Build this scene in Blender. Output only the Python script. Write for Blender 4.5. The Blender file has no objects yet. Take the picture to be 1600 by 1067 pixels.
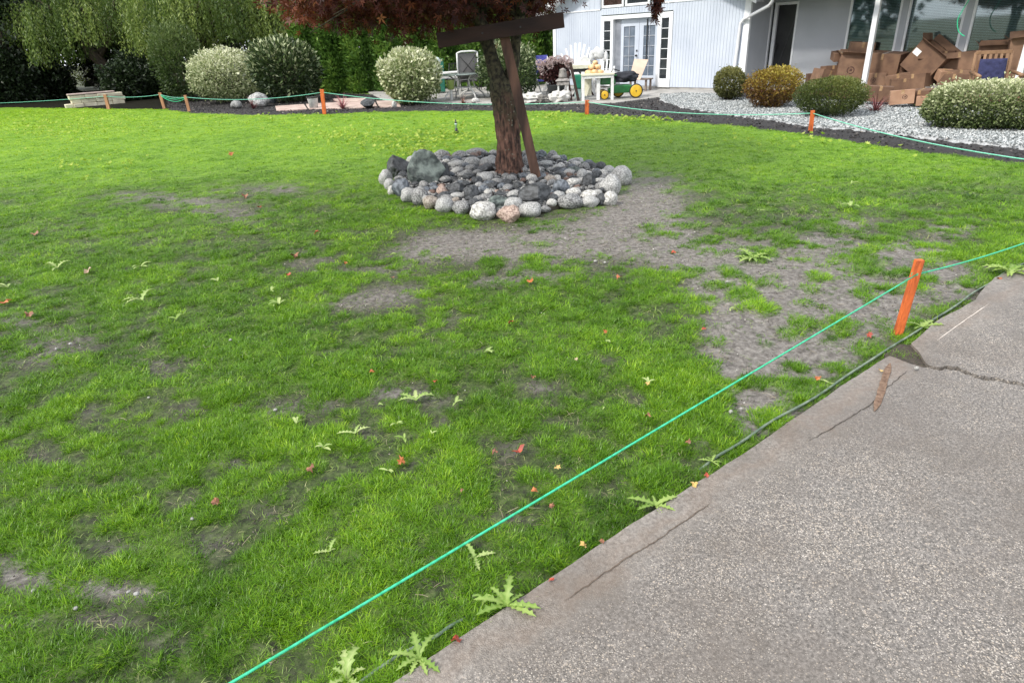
import bpy, bmesh, math, random
import numpy as np
from mathutils import Vector, Matrix, noise as mn
random.seed(7); rng = np.random.default_rng(11)
S = bpy.context.scene; C = S.collection
# ---------------- camera ----------------
FOC, PITCH, ROLL, CH = 985.0, math.radians(25.8), math.radians(3.1), 1.75
Fv = np.array([0, math.cos(PITCH), -math.sin(PITCH)]); R0 = np.array([1., 0, 0]); U0 = np.cross(R0, Fv)
Rv = R0*math.cos(ROLL)-U0*math.sin(ROLL); Uv = R0*math.sin(ROLL)+U0*math.cos(ROLL); OC = np.array([0, 0, CH])
cam = bpy.data.cameras.new('camera'); co = bpy.data.objects.new('camera', cam); C.objects.link(co)
cam.sensor_width = 36; cam.lens = FOC/1600*36; cam.clip_start = .05; cam.clip_end = 800
m = Matrix.Identity(4)
for i in range(3):
    m[i][0] = Rv[i]; m[i][1] = Uv[i]; m[i][2] = -Fv[i]; m[i][3] = OC[i]
co.matrix_world = m; S.camera = co
# ---------------- light ----------------
SUN_EL, SUN_AZ = math.radians(46), math.radians(238)      # azimuth clockwise from +Y : light from the left, a little behind the camera
W = bpy.data.worlds.new('World'); S.world = W; W.use_nodes = True
nt = W.node_tree; bg = nt.nodes['Background']
sky = nt.nodes.new('ShaderNodeTexSky'); sky.sky_type = 'NISHITA'; sky.sun_disc = False
sky.sun_elevation = SUN_EL; sky.sun_rotation = SUN_AZ; sky.dust_density = 3; sky.air_density = 1
tc = nt.nodes.new('ShaderNodeTexCoord'); nz = nt.nodes.new('ShaderNodeTexNoise'); nz.inputs['Scale'].default_value = 2.2; nz.inputs['Detail'].default_value = 6
mp = nt.nodes.new('ShaderNodeMapping'); mp.inputs['Scale'].default_value = (1, 1, 2.6)
rp = nt.nodes.new('ShaderNodeValToRGB'); rp.color_ramp.elements[0].position = .30; rp.color_ramp.elements[1].position = .62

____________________

REQUEST:
The data above needs to be retyped exactly, with the images left out.

THE ANSWER:
Build this scene in Blender. Output only the Python script. Write for Blender 4.5. The Blender file has no objects yet. Take the picture to be 1600 by 1067 pixels.
import bpy, bmesh, math, random
import numpy as np
from mathutils import Vector, Matrix, noise as mn
random.seed(7); rng = np.random.default_rng(11)
S = bpy.context.scene; C = S.collection
# ---------------- camera ----------------
FOC, PITCH, ROLL, CH = 985.0, math.radians(25.8), math.radians(3.1), 1.75
Fv = np.array([0, math.cos(PITCH), -math.sin(PITCH)]); R0 = np.array([1., 0, 0]); U0 = np.cross(R0, Fv)
Rv = R0*math.cos(ROLL)-U0*math.sin(ROLL); Uv = R0*math.sin(ROLL)+U0*math.cos(ROLL); OC = np.array([0, 0, CH])
cam = bpy.data.cameras.new('camera'); co = bpy.data.objects.new('camera', cam); C.objects.link(co)
cam.sensor_width = 36; cam.lens = FOC/1600*36; cam.clip_start = .05; cam.clip_end = 800
m = Matrix.Identity(4)
for i in range(3):
    m[i][0] = Rv[i]; m[i][1] = Uv[i]; m[i][2] = -Fv[i]; m[i][3] = OC[i]
co.matrix_world = m; S.camera = co
# ---------------- light ----------------
SUN_EL, SUN_AZ = math.radians(46), math.radians(238)      # azimuth clockwise from +Y : light from the left, a little behind the camera
W = bpy.data.worlds.new('World'); S.world = W; W.use_nodes = True
nt = W.node_tree; bg = nt.nodes['Background']
sky = nt.nodes.new('ShaderNodeTexSky'); sky.sky_type = 'NISHITA'; sky.sun_disc = False
sky.sun_elevation = SUN_EL; sky.sun_rotation = SUN_AZ; sky.dust_density = 3; sky.air_density = 1
tc = nt.nodes.new('ShaderNodeTexCoord'); nz = nt.nodes.new('ShaderNodeTexNoise'); nz.inputs['Scale'].default_value = 2.2; nz.inputs['Detail'].default_value = 6
mp = nt.nodes.new('ShaderNodeMapping'); mp.inputs['Scale'].default_value = (1, 1, 2.6)
rp = nt.nodes.new('ShaderNodeValToRGB'); rp.color_ramp.elements[0].position = .30; rp.color_ramp.elements[1].position = .62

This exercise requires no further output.